First Free Rockford’s vision is to go, tell and show the love of Christ to the city of Rockford and around the world. It starts with the city we know and love.
Rockford was originally called Midway during the 1830s, because it was the halfway point between Chicago and the thriving city of Galena. It got its permanent name because it was a good spot to cross, or ford, the Rock River. Rockford became a city in 1852. By the late 19th and early 20th century, Swedish immigrants were Rockford’s largest ethnic group, Many settled in the area today known as the Midtown neighborhood. There in 1884 they founded the Swedish Free Church, which later became First Evangelical Free Church, better known today as First Free Rockford. Our church moved to its present location in 1980.
In the 20th century, Rockford boomed as a national manufacturing leader. Swedish furniture, farm machinery, machine tools, auto parts and fasteners – especially screws and bolts — were just some of the items made here and shipped everywhere. Later, we even became a leader in aerospace manufacturing.

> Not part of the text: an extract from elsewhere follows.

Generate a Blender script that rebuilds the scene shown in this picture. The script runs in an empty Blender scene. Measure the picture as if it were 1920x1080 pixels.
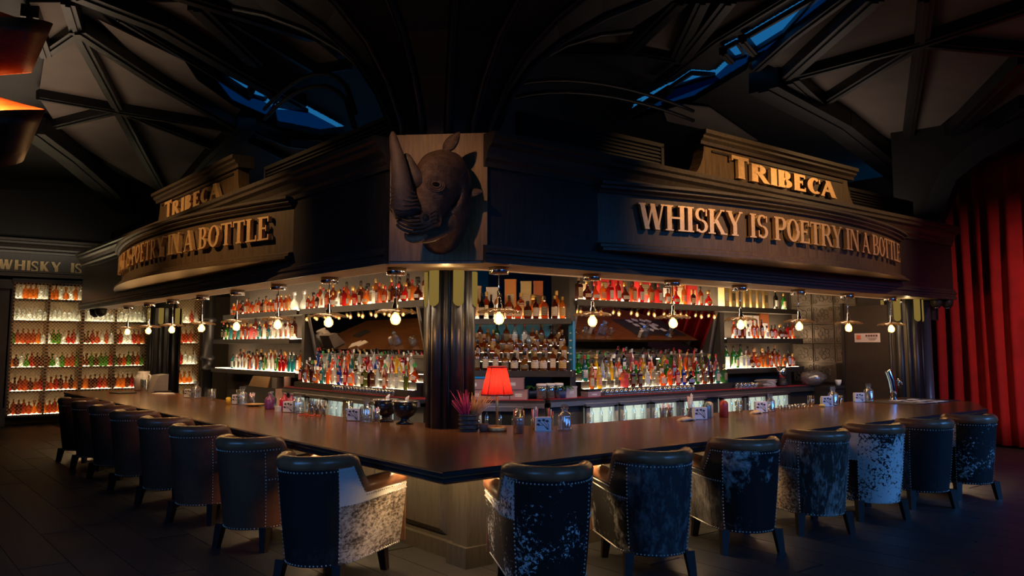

Today, Rockford continues to rebuild itself in the wake of huge manufacturing losses that began in the 1980s. Our city has responded to a negative, “rust belt” image with new businesses, neighborhood renewal and sources of pride like a world-class parks system and a revitalizing downtown district. 
There’s still a long way to go. While many find a thriving and happy life here, poverty, crime and economic uncertainty mean some of our area’s residents are hurting. That’s not uncommon in any city, but we know these factors affect Rockford’s spiritual health, too.
We seek Rockford’s peace and prosperity. Far more than economic prosperity, we pray and work for our city and region to prosper spiritually — to know the love and hope of Jesus Christ, and to work together as a community to demonstrate the kingdom of God and meet people’s needs.